If you have a belt that move perpendicular to the print head, then the extrusion path is in in the plane of the of the belt. If you try and print something that is longer than the travel path of the print head then it will have to stitch the end of the object with the new material as the object moves off the end of the belt.
By being at an angle, the print head has full access to the entire end of the object that is being formed. Think of the point where the print head makes contact with the object surface as the extrusion plane. The belt and printing at an angle enables the extrusion plane to never be occluded by the part itself. It is like an infinitely tall hang printer that can move up forever, only it is on its side so it can continuously bond the print belt and the part.
This design allows for parts to be made that fill the x-y projected area of the printer while being arbitrarily long in z, the belt can feed into a tray that allows the part to rest at the belt height. You could use this to make forms for sail planes, foils, spars, etc.

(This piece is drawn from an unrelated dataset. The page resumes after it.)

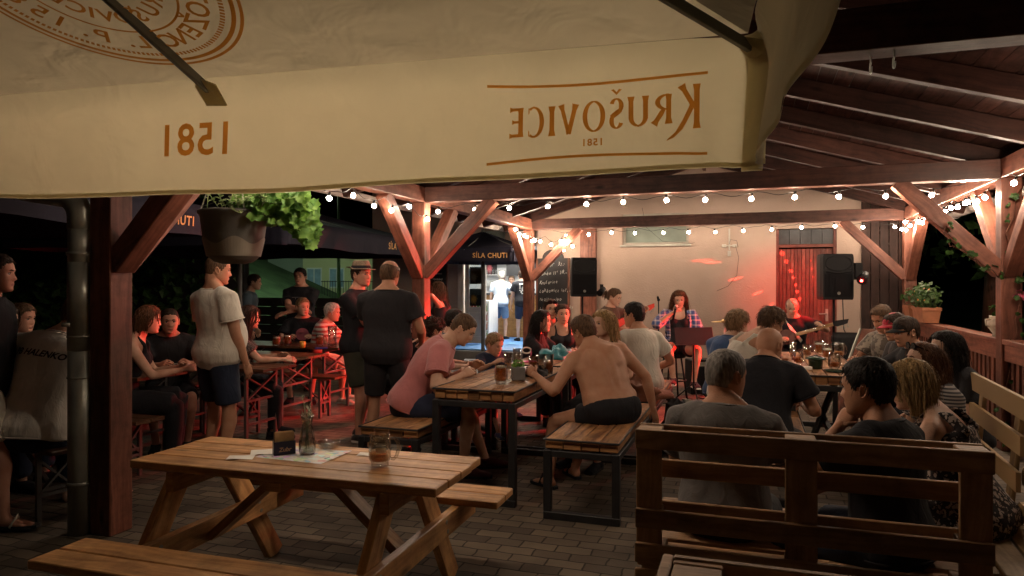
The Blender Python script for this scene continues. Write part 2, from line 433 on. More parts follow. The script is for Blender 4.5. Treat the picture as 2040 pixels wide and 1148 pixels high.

I can't wait for this to get out into the hands of the mhackers to see what they come up with. The next phase is when something like this is multi-material, so one can have say a water soluble support material and an impregnated nylon in the same continuous part. As it is now, the primary purpose would be for small scale manufacturing and cosplay swords (like the demo).
Think of printing an 8' long rectangle that is 2 layers high.
If you print diagonally, the cross section is always the same.
If you print on a level, you get the 8' length divided into smaller sections that are pieced together. The cross sections are not equal.